I've neglected this blog for what, a few years. But it's not because I've lost interest in chat and what it does and what you can do with it. Chat has, overall, been subsumed by texting. Texting has exploded as a means of communication. People focus less on the live interaction, chat, IMing they call it sometimes, because it's so convenient to just shoot texts back and forth at will, at one's leisure. This spreads it out more.

The total amount of informal writing continues to skyrocket. I read an article recently that was using trillions - trillions of texts? A few people study it around the edges. My impulse is to collect these studies and collect our gathered knowledge about texting with the intention of being a linguist of texting.
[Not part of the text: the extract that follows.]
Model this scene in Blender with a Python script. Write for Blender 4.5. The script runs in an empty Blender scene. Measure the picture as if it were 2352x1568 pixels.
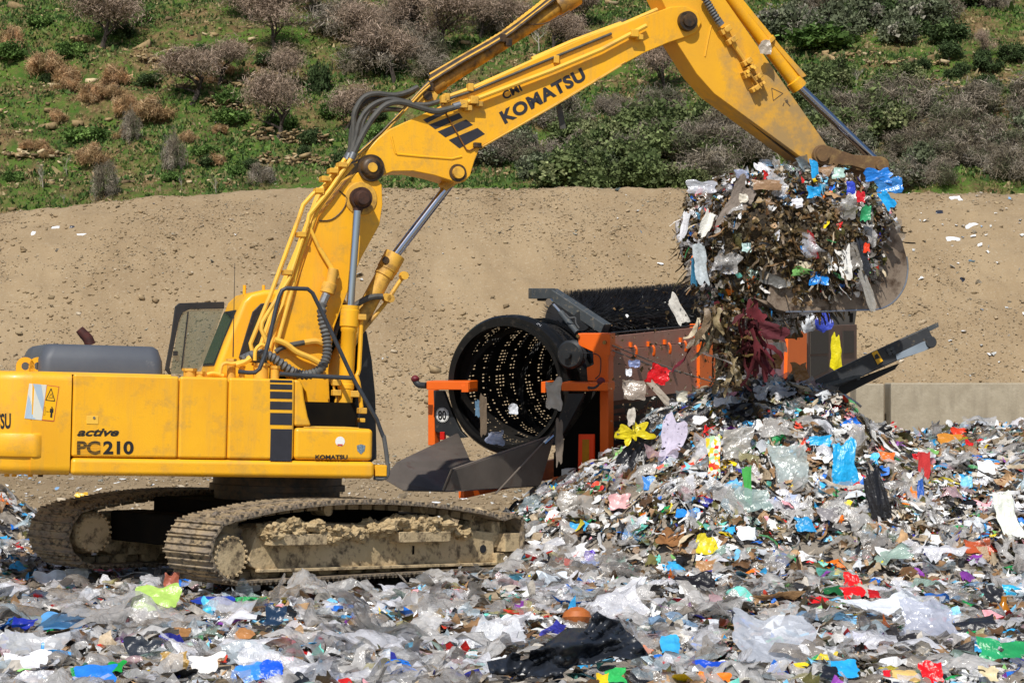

The vast majority of news stories about texting involve texters who killed someone on the highway, or were involved in accidents of some sort. Then you have the legislatures and city governments that are criminalizing texting and driving. If you wade through those you find a few others about how texting has vastly changed social life for young people and in fact anyone who lives in a world where people are actively texting. Finally, you get the studies around the edges, where people are figuring out who is using emoticons, and why, and to what degree.

Emoticons are interesting because they are part of what makes texting different from regular written communication. Let's see, you have shortened words, lol, a few of these and those, and emoticons. My point as a linguist is that texters would have different dialect patterns than others because so much of it goes across geographical boundaries. I would basically like to do for texting what Labov did for dialects: map them. Figure out the distribution of dialects within networks. Find out who is using what, where.

My main justification for studying it as a linguist would be this: If people relate to the phone - they change what they type based on the phone - and the phone changes what they type - then, making language is a very different process than it used to be back in the era of oral and plain written communication. Phones change what we type. Phones' auto correct essentially trains us to type some things and not others. On the interpreting end we have to guess sometimes what somebody intended to type. All this points to a different process than Saussure, and even Chomsky, tried to explain.

I may collect some of this stuff here, but better yet, I may just start a new site and set of resources. I have to bring back much of my online stuff anyway. This poor site was getting pretty stale and old. But it holds stuff that is important to me, old chat transcripts and the like. I'm not sure what will happen, I'm just stewing about the possibilities.